Programs that expect to continue processing by turning SIGSEGV into an
exception cannot be run under lldb. In particular this affects the Go
programming language:

https://golang.org/issue/10043

For now we are working around it by registering a mach exception handler on the
thread port. But ideally lldb would be able to see the signal and choose what
to do with it.

This issue was also brought up on lldb-dev:

http://lists.cs.uiuc.edu/pipermail/lldb-dev/2013-July/002009.html
Quuxplusone commented 9 years ago

This is a longstanding bug on OS X. It doesn't have to do with catching the SIGSEGV, the problem is converting the EXC_BAD_ACCESS into a SIGSEGV. The straight-forward way to do this requires that the debugger run as root, which is not acceptable.
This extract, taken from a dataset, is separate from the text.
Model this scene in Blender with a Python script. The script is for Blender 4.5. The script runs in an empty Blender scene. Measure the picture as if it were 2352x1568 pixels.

The other way to do this - using PT_THUPDATE - has bugs on the kernel side that make it not work either.

The way we worked around this in gdb was to have a mode where the debugger didn't listen for EXC_BAD_ACCESS, so it got the SIGSEGV directly - in which case it could be passed on to the registered handler. But lldb's debugserver doesn't currently multiplex Mach exceptions & BSD signals, it only listens for Mach exceptions. So that would have to be added to debugserver, which given that this is really just a hack I'm not so willing to do.

The other alternative is to work around the kernel bug - which is that a PT_THUPDATE only works on a thread that is stopped with an EXC_SOFT_SIGNAL - by suspending all threads but the one that crashed, resuming the process with a SIGSTOP, then when you stop with the EXC_SOFT_SIGNAL, not the EXC_BAD_ACCESS again, then use PT_THUPDATE to generate the SIGSEGV by hand.

Anyway, given the problems resolving this, you're probably better off working around it in golang.

Quuxplusone commented 9 years ago

I'm very interested in getting this bug resolved. If there's a kernel bug, can't we get somebody at Apple to look at that? If that's not happening, I'd be happy to try to fix this myself if somebody can point me in the right direction.

Quuxplusone commented 9 years ago

Alternatively, could we just add a command that tells the debugger to temporarily ignore EXC_BAD_ACCESS?

Quuxplusone commented 5 years ago

_Bug 40669 has been marked as a duplicate of this bug._

Quuxplusone commented 4 years ago
The workaround by the Go runtime seems pretty complicated:
https://github.com/golang/go/commit/1b49a86ecece3978ceba60c372327b9cbcc68501

The Mono runtime uses a imho much simpler workaround (inspired by what
OpenJDK/HotSpot is doing):
https://github.com/mono/mono/pull/20321/files
Quuxplusone commented 4 years ago

When I tried just not watching for EXC_BAD_ACCESS and EXC_BAD_INSTRUCTION in the early days of lldb, we didn't get the resultant SIGSEGV, so this wasn't a viable option. But it looks like something in the system has changed and now we do get the signal stop if we just don't listen for the exception.

The information in the mach exceptions is more full than in the signals, so the exception version is preferable for most users. But it would be fine to add a mode that switches off the handling for these two two exceptions that the few people debugging programs that require SIGSEGV handlers to function.